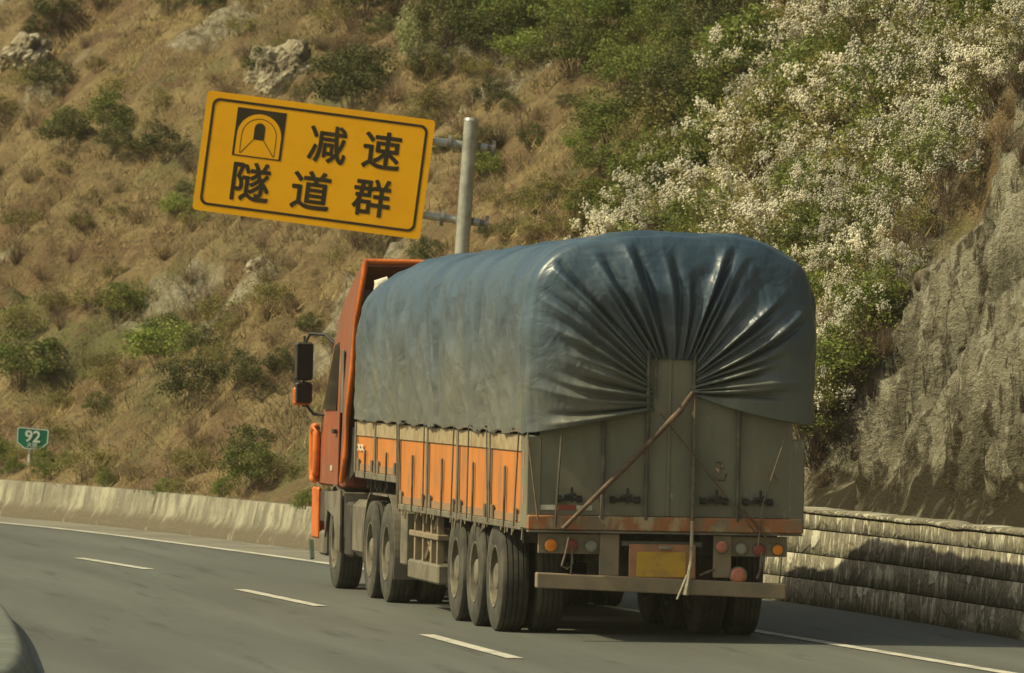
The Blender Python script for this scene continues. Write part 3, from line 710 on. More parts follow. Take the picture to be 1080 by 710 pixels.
# big tunnel sign; built in a local frame then tilted as a whole
SD = 97.0
def at(px, py, d=SD): return Vector(CP + ray(px, py)*d)
kk = F/SD
pole_top = at(497, 127); pole_low = at(463, 606)
sign_root = empty('tunnel_warning_sign', pole_low)
tag(sign_root, 'tilted yellow road sign with tunnel pictogram and five black characters on a grey pole', 'road sign')
# follow pole line downwards to the slope
d_ = (pole_low-pole_top).normalized(); bo = BV.ray_cast(pole_top, d_, 40)[0]
foot = (bo + d_*.3) if bo else pole_low
sign_root.location = foot
MB().tube([foot, pole_top], 7.6/kk, 20).build('pole', M['galv'], sign_root, auto=40)
MB().tube([pole_top - d_*-.005, pole_top + d_*-.03], [8.2/kk, 7.0/kk], 20).build('pole_cap', M['galv'], sign_root, auto=40)
fwd = Vector(FW)
def quad_frame(c00, c10, c01):   # top-left, top-right, bottom-left
    ex = (c10-c00).normalized(); ey = (c01-c00); ey = (ey - ex*ey.dot(ex)).normalized(); return ex, -ey, ex.cross(-ey)
TL, TR, BL = at(218, 95), at(458, 127), at(204, 221)
SW = (TR-TL).length; SH = (BL-TL).length
ex, ey, ez = quad_frame(TL, TR, BL)   # ez points towards the camera
org = (TR+BL)/2
def sp(x, y, z=0): return org + ex*x + ey*y + ez*z     # local metres from sign centre
def to_sign(vs, x, y, z, sc=1): return [sp(x+v.x*sc, y+v.y*sc, z+v.z) for v in vs]
def rrect(w_, h_, r, n_=6):
    out = []
    for cx, cy, a0 in ((w_/2-r, h_/2-r, 0), (-w_/2+r, h_/2-r, 90), (-w_/2+r, -h_/2+r, 180), (w_/2-r, -h_/2+r, 270)):
        for k in range(n_+1):
            a = R(a0+90*k/n_); out.append((cx+r*math.cos(a), cy+r*math.sin(a)))
    return out
def plate(poly, z0, z1, mi=0, mb=None):
    mb = mb or MB(); n_ = len(poly)
    mb.add([sp(x, y, z0) for x, y in poly]+[sp(x, y, z1) for x, y in poly], [tuple(range(n_)), tuple(range(n_, 2*n_))]+[(i, (i+1) % n_, (i+1) % n_+n_, i+n_) for i in range(n_)], mi); return mb
def ringplate(outer, inner, z0, z1, mb=None):
    mb = mb or MB(); n_ = len(outer)
    mb.add([sp(x, y, z1) for x, y in outer]+[sp(x, y, z1) for x, y in inner]+[sp(x, y, z0) for x, y in outer]+[sp(x, y, z0) for x, y in inner],
           [(i, (i+1) % n_, (i+1) % n_+n_, i+n_) for i in range(n_)] + [(i, i+2*n_, (i+1) % n_+2*n_, (i+1) % n_) for i in range(n_)] + [(i+n_, i+3*n_, (i+1) % n_+3*n_, (i+1) % n_+n_) for i in range(n_)]); return mb
pan = plate(rrect(SW, SH, .05), -.035, 0).build('sign_panel', M['signyellow'], sign_root)
u = SW/242.
ringplate(rrect(SW-13*u, SH-13*u, .10), rrect(SW-18.5*u, SH-18.5*u, .08), .001, .004).build('border', M['signblack'], pan)
def lp(px, py):   # photo pixel -> sign local metres
    q = Vector(ray(px, py)); d = (org-Vector(CP)).dot(ez)/q.dot(ez); p = Vector(CP)+q*d-org; return p.dot(ex), p.dot(ey)
for ch, px, py, wpx in (('减', 345.5, 152.5, 39), ('速', 403, 159, 39), ('隧', 264.5, 192, 39), ('道', 328, 201, 40), ('群', 392, 208.5, 39)):
    vs, fs = textmesh(ch, 1.0, 0)
    hx = max(max(v.x for v in vs), .01)*2; sc = wpx/kk/hx
    x, y = lp(px, py)
    me_ = MB()
    for q_, (dx, dy) in enumerate(((0, 0), (1, 0), (-1, 0), (0, 1), (0, -1), (.7, .7), (-.7, .7), (.7, -.7), (-.7, -.7))):
        me_.add([sp(x+v.x*sc+dx*.85*u, y+v.y*sc+dy*.85*u, .002+.0002*q_+(.001 if v.z > 0 else -.001)) for v in vs], fs)
    me_.build('character', M['signblack'], pan)
# pictogram: black square, yellow arch, inner arch line, dark opening, road lines
cx, cy = lp(273.5, 141.5); q = 52/kk/2
def arch(w_, top, bot, n_=18): return [(cx-w_, cy+bot)] + [(cx-w_*math.cos(PI*k/n_), cy+top-w_+w_*math.sin(PI*k/n_)) for k in range(n_+1)] + [(cx+w_, cy+bot)]
pic = plate([(cx-q, cy-q*.98), (cx+q, cy-q*.98), (cx+q, cy+q*.98), (cx-q, cy+q*.98)], .001, .004).build('pictogram', M['signblack'], pan)
plate(arch(q*.90, q*.80, -q*.93), .0042, .0058).build('tunnel_arch', M['signyellow'], pic)
o1 = arch(q*.72, q*.62, -q*.86); i1 = arch(q*.69, q*.59, -q*.86)
ln = MB(); n_ = len(o1)
ln.add([sp(x, y, .0072) for x, y in o1]+[sp(x, y, .0072) for x, y in i1], [(i, i+1, i+1+n_, i+n_) for i in range(n_-1)])
for sx in (-1, 1):
    ln.add([sp(cx+sx*q*.18, cy-q*.24, .0075), sp(cx+sx*q*.22, cy-q*.24, .0075), sp(cx+sx*q*.70, cy-q*.86, .0075), sp(cx+sx*q*.655, cy-q*.86, .0075)], [(0, 1, 2, 3)])
ln.build('arch_line', M['signblack'], pic)
plate([(cx-.22*q, cy-.25*q)]+[(cx-.22*q*math.cos(PI*k/10), cy+.22*q+.22*q*math.sin(PI*k/10)) for k in range(11)]+[(cx+.22*q, cy-.25*q)], .006, .0078).build('tunnel_opening', M['signblack'], pic)
for (a, b_) in (((300, 130), (514, 157)), ((300, 207), (506, 235))):
    pa, pb = at(*a)+fwd*.12, at(*b_)+fwd*.12
    if a[1] == 130: pa, pb = at(300, 130)+fwd*.11, at(514, 156)+fwd*.11
    arm = MB().tube([pa, pb], 4.2/kk, 12).build('arm', M['galv'], sign_root, auto=40)
    # clamp: two flanges round the pole
    c_ = pb + (pa-pb)*(17/214.); cl = MB()
    cl.tube([c_+d_*-.05, c_+d_*.05], 10.5/kk, 18)
    dirx = (pb-pa).normalized()
    for sgn in (-1, 1):
        e = c_+dirx*sgn*.30; 
        cl.tube([e-dirx*.025-fwd*.05, e+dirx*.025-fwd*.05], .11, 12)
    cl.tube([c_-dirx*.42, c_+dirx*.30], .045, 8)
    cl.build('clamp', M['bracket'], sign_root, auto=40)
for xx in (-.8, .8):
    a, b_ = sp(xx, SH*.42, -.06), sp(xx, -SH*.42, -.06); MB().tube([a, b_], .03, 8).build('stiffener', M['galv'], sign_root)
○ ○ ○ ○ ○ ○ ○
# GIVEN EXERCISE
Transcribe all the lines above exactly, apart from the pictures.

# COMPLETE ANSWER
The Blender Python script for this scene continues. Write part 3, from line 710 on. More parts follow. Take the picture to be 1080 by 710 pixels.
# big tunnel sign; built in a local frame then tilted as a whole
SD = 97.0
def at(px, py, d=SD): return Vector(CP + ray(px, py)*d)
kk = F/SD
pole_top = at(497, 127); pole_low = at(463, 606)
sign_root = empty('tunnel_warning_sign', pole_low)
tag(sign_root, 'tilted yellow road sign with tunnel pictogram and five black characters on a grey pole', 'road sign')
# follow pole line downwards to the slope
d_ = (pole_low-pole_top).normalized(); bo = BV.ray_cast(pole_top, d_, 40)[0]
foot = (bo + d_*.3) if bo else pole_low
sign_root.location = foot
MB().tube([foot, pole_top], 7.6/kk, 20).build('pole', M['galv'], sign_root, auto=40)
MB().tube([pole_top - d_*-.005, pole_top + d_*-.03], [8.2/kk, 7.0/kk], 20).build('pole_cap', M['galv'], sign_root, auto=40)
fwd = Vector(FW)
def quad_frame(c00, c10, c01):   # top-left, top-right, bottom-left
    ex = (c10-c00).normalized(); ey = (c01-c00); ey = (ey - ex*ey.dot(ex)).normalized(); return ex, -ey, ex.cross(-ey)
TL, TR, BL = at(218, 95), at(458, 127), at(204, 221)
SW = (TR-TL).length; SH = (BL-TL).length
ex, ey, ez = quad_frame(TL, TR, BL)   # ez points towards the camera
org = (TR+BL)/2
def sp(x, y, z=0): return org + ex*x + ey*y + ez*z     # local metres from sign centre
def to_sign(vs, x, y, z, sc=1): return [sp(x+v.x*sc, y+v.y*sc, z+v.z) for v in vs]
def rrect(w_, h_, r, n_=6):
    out = []
    for cx, cy, a0 in ((w_/2-r, h_/2-r, 0), (-w_/2+r, h_/2-r, 90), (-w_/2+r, -h_/2+r, 180), (w_/2-r, -h_/2+r, 270)):
        for k in range(n_+1):
            a = R(a0+90*k/n_); out.append((cx+r*math.cos(a), cy+r*math.sin(a)))
    return out
def plate(poly, z0, z1, mi=0, mb=None):
    mb = mb or MB(); n_ = len(poly)
    mb.add([sp(x, y, z0) for x, y in poly]+[sp(x, y, z1) for x, y in poly], [tuple(range(n_)), tuple(range(n_, 2*n_))]+[(i, (i+1) % n_, (i+1) % n_+n_, i+n_) for i in range(n_)], mi); return mb
def ringplate(outer, inner, z0, z1, mb=None):
    mb = mb or MB(); n_ = len(outer)
    mb.add([sp(x, y, z1) for x, y in outer]+[sp(x, y, z1) for x, y in inner]+[sp(x, y, z0) for x, y in outer]+[sp(x, y, z0) for x, y in inner],
           [(i, (i+1) % n_, (i+1) % n_+n_, i+n_) for i in range(n_)] + [(i, i+2*n_, (i+1) % n_+2*n_, (i+1) % n_) for i in range(n_)] + [(i+n_, i+3*n_, (i+1) % n_+3*n_, (i+1) % n_+n_) for i in range(n_)]); return mb
pan = plate(rrect(SW, SH, .05), -.035, 0).build('sign_panel', M['signyellow'], sign_root)
u = SW/242.
ringplate(rrect(SW-13*u, SH-13*u, .10), rrect(SW-18.5*u, SH-18.5*u, .08), .001, .004).build('border', M['signblack'], pan)
def lp(px, py):   # photo pixel -> sign local metres
    q = Vector(ray(px, py)); d = (org-Vector(CP)).dot(ez)/q.dot(ez); p = Vector(CP)+q*d-org; return p.dot(ex), p.dot(ey)
for ch, px, py, wpx in (('减', 345.5, 152.5, 39), ('速', 403, 159, 39), ('隧', 264.5, 192, 39), ('道', 328, 201, 40), ('群', 392, 208.5, 39)):
    vs, fs = textmesh(ch, 1.0, 0)
    hx = max(max(v.x for v in vs), .01)*2; sc = wpx/kk/hx
    x, y = lp(px, py)
    me_ = MB()
    for q_, (dx, dy) in enumerate(((0, 0), (1, 0), (-1, 0), (0, 1), (0, -1), (.7, .7), (-.7, .7), (.7, -.7), (-.7, -.7))):
        me_.add([sp(x+v.x*sc+dx*.85*u, y+v.y*sc+dy*.85*u, .002+.0002*q_+(.001 if v.z > 0 else -.001)) for v in vs], fs)
    me_.build('character', M['signblack'], pan)
# pictogram: black square, yellow arch, inner arch line, dark opening, road lines
cx, cy = lp(273.5, 141.5); q = 52/kk/2
def arch(w_, top, bot, n_=18): return [(cx-w_, cy+bot)] + [(cx-w_*math.cos(PI*k/n_), cy+top-w_+w_*math.sin(PI*k/n_)) for k in range(n_+1)] + [(cx+w_, cy+bot)]
pic = plate([(cx-q, cy-q*.98), (cx+q, cy-q*.98), (cx+q, cy+q*.98), (cx-q, cy+q*.98)], .001, .004).build('pictogram', M['signblack'], pan)
plate(arch(q*.90, q*.80, -q*.93), .0042, .0058).build('tunnel_arch', M['signyellow'], pic)
o1 = arch(q*.72, q*.62, -q*.86); i1 = arch(q*.69, q*.59, -q*.86)
ln = MB(); n_ = len(o1)
ln.add([sp(x, y, .0072) for x, y in o1]+[sp(x, y, .0072) for x, y in i1], [(i, i+1, i+1+n_, i+n_) for i in range(n_-1)])
for sx in (-1, 1):
    ln.add([sp(cx+sx*q*.18, cy-q*.24, .0075), sp(cx+sx*q*.22, cy-q*.24, .0075), sp(cx+sx*q*.70, cy-q*.86, .0075), sp(cx+sx*q*.655, cy-q*.86, .0075)], [(0, 1, 2, 3)])
ln.build('arch_line', M['signblack'], pic)
plate([(cx-.22*q, cy-.25*q)]+[(cx-.22*q*math.cos(PI*k/10), cy+.22*q+.22*q*math.sin(PI*k/10)) for k in range(11)]+[(cx+.22*q, cy-.25*q)], .006, .0078).build('tunnel_opening', M['signblack'], pic)
for (a, b_) in (((300, 130), (514, 157)), ((300, 207), (506, 235))):
    pa, pb = at(*a)+fwd*.12, at(*b_)+fwd*.12
    if a[1] == 130: pa, pb = at(300, 130)+fwd*.11, at(514, 156)+fwd*.11
    arm = MB().tube([pa, pb], 4.2/kk, 12).build('arm', M['galv'], sign_root, auto=40)
    # clamp: two flanges round the pole
    c_ = pb + (pa-pb)*(17/214.); cl = MB()
    cl.tube([c_+d_*-.05, c_+d_*.05], 10.5/kk, 18)
    dirx = (pb-pa).normalized()
    for sgn in (-1, 1):
        e = c_+dirx*sgn*.30; 
        cl.tube([e-dirx*.025-fwd*.05, e+dirx*.025-fwd*.05], .11, 12)
    cl.tube([c_-dirx*.42, c_+dirx*.30], .045, 8)
    cl.build('clamp', M['bracket'], sign_root, auto=40)
for xx in (-.8, .8):
    a, b_ = sp(xx, SH*.42, -.06), sp(xx, -SH*.42, -.06); MB().tube([a, b_], .03, 8).build('stiffener', M['galv'], sign_root)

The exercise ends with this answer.